----- SUPPLIED INFORMATION -----
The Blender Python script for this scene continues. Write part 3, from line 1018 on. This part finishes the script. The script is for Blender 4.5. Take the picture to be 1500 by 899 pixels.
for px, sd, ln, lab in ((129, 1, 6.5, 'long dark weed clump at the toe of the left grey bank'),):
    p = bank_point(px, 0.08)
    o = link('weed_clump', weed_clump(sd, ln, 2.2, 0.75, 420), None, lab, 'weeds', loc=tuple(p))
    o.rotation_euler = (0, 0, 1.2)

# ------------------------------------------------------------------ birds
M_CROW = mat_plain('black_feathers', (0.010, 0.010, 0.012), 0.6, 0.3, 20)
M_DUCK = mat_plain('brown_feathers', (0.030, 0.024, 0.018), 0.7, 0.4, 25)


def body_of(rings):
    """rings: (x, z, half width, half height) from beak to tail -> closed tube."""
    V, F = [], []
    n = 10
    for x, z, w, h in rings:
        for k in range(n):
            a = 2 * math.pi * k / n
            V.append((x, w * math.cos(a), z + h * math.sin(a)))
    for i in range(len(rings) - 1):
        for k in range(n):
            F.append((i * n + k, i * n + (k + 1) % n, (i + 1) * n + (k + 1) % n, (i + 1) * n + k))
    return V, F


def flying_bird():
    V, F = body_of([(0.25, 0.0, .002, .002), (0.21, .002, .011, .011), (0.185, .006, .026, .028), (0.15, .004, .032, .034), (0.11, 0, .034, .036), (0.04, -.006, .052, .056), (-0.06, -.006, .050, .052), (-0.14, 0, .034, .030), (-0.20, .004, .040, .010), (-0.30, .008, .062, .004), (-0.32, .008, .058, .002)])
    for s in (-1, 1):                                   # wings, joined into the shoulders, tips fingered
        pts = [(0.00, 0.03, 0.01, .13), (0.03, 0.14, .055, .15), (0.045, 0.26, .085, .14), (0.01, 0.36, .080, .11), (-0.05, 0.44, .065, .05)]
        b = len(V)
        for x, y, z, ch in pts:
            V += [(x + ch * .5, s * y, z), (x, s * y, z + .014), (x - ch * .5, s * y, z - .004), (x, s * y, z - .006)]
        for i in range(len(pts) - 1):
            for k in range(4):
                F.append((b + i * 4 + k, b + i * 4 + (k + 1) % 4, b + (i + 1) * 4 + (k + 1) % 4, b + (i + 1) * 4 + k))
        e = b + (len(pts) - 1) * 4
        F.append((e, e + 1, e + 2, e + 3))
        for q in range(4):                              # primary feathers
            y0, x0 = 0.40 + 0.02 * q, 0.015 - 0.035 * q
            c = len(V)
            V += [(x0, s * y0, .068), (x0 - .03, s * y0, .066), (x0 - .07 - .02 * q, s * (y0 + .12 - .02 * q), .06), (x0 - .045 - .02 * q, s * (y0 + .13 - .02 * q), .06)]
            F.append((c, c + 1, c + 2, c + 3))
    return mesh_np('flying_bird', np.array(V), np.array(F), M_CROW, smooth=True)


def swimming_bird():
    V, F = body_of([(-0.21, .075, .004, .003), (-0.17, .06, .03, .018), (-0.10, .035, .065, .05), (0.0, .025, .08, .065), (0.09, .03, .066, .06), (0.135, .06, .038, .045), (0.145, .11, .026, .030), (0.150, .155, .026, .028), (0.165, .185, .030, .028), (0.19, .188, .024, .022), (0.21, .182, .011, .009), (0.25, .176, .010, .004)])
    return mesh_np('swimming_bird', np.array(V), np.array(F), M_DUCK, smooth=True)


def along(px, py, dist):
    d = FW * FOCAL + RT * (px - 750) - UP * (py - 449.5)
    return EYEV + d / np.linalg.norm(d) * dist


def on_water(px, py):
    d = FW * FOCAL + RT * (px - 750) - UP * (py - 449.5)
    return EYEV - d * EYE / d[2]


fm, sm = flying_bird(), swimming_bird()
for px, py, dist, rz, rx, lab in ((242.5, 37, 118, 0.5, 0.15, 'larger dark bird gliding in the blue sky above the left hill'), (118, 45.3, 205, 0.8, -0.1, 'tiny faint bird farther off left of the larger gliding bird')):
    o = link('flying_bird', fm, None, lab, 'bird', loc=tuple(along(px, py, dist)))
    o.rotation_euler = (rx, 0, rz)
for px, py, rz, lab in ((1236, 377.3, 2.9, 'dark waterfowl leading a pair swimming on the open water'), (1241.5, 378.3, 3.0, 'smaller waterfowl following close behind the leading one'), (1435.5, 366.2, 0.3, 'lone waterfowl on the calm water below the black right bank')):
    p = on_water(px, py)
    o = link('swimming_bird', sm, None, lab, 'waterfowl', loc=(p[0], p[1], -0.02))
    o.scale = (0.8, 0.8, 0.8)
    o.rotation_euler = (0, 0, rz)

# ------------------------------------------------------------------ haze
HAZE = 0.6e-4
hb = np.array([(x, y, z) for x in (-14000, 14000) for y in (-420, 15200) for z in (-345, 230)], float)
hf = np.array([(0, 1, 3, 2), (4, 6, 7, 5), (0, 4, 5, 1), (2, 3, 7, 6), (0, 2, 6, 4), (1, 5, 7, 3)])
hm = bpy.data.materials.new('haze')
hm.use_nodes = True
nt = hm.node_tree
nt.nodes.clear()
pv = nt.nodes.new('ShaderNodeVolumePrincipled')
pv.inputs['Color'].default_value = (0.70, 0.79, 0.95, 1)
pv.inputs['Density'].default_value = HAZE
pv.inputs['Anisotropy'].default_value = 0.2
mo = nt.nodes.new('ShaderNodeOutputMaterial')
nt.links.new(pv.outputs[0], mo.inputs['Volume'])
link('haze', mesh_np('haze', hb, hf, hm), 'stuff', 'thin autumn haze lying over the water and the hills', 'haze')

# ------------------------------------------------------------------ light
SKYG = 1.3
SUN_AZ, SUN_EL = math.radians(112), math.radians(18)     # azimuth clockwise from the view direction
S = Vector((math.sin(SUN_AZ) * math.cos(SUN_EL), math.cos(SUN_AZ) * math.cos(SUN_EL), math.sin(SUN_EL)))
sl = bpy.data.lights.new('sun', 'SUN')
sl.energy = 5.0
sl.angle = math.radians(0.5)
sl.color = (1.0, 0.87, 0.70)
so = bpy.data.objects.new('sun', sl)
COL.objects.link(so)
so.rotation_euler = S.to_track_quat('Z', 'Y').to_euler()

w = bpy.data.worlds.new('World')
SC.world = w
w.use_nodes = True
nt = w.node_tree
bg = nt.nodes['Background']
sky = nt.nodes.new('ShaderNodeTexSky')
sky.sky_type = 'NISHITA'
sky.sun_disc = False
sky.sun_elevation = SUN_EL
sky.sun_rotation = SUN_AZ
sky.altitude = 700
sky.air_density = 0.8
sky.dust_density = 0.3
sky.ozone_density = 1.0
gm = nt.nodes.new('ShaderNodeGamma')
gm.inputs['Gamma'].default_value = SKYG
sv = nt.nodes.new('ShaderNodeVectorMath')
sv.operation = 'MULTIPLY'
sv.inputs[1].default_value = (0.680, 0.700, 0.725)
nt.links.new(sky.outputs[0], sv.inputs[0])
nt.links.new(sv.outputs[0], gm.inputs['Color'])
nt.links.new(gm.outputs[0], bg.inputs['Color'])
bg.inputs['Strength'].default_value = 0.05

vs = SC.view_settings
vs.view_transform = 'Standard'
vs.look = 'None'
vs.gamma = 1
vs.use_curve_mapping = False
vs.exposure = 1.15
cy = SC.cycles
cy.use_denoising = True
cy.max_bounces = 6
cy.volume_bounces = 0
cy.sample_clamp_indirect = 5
-----
**YOUR INSTRUCTIONS:**
Review the preceding data and report every line that includes the string "from".

**TASK RESPONSE:**
The Blender Python script for this scene continues. Write part 3, from line 1018 on. This part finishes the script. The script is for Blender 4.5. Take the picture to be 1500 by 899 pixels.
    """rings: (x, z, half width, half height) from beak to tail -> closed tube."""
SUN_AZ, SUN_EL = math.radians(112), math.radians(18)     # azimuth clockwise from the view direction